Growing up in the slums of East End London, Charlie Trumper dreams of someday running his grandfather’s fruit and vegetable barrow. That day comes suddenly when his grandfather dies leaving him the floundering business.

“Granpa just groaned and said, “I don’t want you to end up workin’ in the East End, young ’un. You’re far too good to be a barrow boy for the rest of your life.” It made me sad to hear him speak like that; he didn’t seem to understand that was all I wanted to do.”

With the idea of expanding the business, the young man began making home deliveries.
A tragic death in the Salmon family gave Charlie his first business outside his barrow and pitch. The surviving daughter, Rebecca (Becky) Salmon, had noticed Charlie’s reputation and asked young Trumper to come in as a partner and operate the Salmon family bakery. Charlie knew nothing about the bakery business, but within a few weeks he learned the basics and took charge.

Charlie sets out to make a name for himself as “The Honest Trader” – his burning ambition is to own a shop that will sell everything: ‘The Biggest Barrow in the World’.

The brutal onset of World War I came along and feeling it was his duty Charlie joined up and spent some harrowing months on the battlefield.

Charlie’s progress from the teeming streets of Whitechapel to the elegance of Chelsea Terrace is only a few miles as the crow flies.

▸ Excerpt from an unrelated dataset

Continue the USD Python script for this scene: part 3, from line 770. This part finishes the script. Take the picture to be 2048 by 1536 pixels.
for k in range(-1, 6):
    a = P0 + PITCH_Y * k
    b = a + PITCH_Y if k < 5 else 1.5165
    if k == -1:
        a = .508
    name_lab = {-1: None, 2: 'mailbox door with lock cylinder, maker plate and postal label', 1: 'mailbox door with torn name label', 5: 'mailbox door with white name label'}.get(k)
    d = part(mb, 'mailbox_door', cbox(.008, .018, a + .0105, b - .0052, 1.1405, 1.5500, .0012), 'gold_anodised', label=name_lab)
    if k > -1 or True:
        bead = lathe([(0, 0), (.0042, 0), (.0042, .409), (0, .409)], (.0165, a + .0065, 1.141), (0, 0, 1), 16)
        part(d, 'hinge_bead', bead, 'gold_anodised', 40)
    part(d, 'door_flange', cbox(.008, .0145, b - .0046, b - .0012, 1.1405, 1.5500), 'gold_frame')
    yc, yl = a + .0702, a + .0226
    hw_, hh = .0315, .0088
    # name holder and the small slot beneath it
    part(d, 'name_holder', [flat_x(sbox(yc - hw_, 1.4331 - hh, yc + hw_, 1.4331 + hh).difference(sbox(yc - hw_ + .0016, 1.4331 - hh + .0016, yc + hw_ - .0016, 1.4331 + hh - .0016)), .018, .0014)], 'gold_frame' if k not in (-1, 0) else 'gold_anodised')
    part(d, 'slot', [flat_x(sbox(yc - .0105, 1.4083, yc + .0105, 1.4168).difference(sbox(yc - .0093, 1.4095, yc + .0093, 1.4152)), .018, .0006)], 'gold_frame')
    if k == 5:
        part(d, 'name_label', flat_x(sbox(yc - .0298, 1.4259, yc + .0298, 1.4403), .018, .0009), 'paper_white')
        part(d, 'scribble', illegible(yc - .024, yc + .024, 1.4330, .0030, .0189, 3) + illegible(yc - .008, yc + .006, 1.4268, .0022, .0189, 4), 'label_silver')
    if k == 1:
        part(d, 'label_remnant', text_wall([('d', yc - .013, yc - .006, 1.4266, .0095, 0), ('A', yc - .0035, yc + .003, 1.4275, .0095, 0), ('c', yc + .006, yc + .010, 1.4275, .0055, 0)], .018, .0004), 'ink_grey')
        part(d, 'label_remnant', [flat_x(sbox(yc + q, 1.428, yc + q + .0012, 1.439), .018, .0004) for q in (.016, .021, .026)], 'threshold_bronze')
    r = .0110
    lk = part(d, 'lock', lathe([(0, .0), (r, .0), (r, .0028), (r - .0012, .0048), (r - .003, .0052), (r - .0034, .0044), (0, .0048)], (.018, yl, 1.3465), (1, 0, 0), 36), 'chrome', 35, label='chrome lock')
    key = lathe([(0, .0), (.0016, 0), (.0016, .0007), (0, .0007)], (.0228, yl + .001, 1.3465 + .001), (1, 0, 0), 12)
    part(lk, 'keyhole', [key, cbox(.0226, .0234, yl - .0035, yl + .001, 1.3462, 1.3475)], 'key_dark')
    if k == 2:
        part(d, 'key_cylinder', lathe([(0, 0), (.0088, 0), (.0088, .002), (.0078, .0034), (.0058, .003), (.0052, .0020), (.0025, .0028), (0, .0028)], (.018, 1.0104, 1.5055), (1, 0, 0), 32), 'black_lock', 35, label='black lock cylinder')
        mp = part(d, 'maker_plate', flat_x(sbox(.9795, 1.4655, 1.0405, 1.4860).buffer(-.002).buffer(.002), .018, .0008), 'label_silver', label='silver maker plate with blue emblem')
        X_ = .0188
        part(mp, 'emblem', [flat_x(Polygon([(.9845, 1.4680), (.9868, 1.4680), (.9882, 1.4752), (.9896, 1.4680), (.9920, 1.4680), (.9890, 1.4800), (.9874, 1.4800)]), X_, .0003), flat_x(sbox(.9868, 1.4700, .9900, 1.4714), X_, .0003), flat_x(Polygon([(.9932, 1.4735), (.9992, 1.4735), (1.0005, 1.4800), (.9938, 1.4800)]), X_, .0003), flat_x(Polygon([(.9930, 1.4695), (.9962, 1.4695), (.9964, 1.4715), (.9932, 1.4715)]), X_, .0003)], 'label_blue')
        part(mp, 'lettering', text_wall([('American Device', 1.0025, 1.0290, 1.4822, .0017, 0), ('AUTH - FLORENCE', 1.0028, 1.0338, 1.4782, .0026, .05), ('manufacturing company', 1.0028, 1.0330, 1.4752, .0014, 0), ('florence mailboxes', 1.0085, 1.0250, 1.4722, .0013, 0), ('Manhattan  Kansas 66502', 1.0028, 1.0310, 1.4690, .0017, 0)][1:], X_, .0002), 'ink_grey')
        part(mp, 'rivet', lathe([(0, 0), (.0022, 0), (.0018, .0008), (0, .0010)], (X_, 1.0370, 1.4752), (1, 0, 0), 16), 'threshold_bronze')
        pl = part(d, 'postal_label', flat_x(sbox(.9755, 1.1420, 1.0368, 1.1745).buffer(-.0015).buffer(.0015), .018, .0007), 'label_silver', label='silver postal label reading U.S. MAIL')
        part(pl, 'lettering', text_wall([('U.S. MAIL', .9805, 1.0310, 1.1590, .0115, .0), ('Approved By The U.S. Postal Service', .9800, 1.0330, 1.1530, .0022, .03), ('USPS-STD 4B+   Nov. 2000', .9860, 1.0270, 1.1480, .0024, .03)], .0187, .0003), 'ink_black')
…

Charlie and Rebecca eventually married and the two of them worked toward a common goal building on the foundation they had already established. They kept an eye on local business affairs and as stores and shops became available along their block they bought them up one by one until they owned every business on the block.

Charlie’s rise from rags to riches becomes an epic journey encompassing three continents and spanning over sixty years, through the triumphs and disasters of the century, as Charlie follows a thread of love, ambition and revenge to fulfill the dream his grandfather inspired.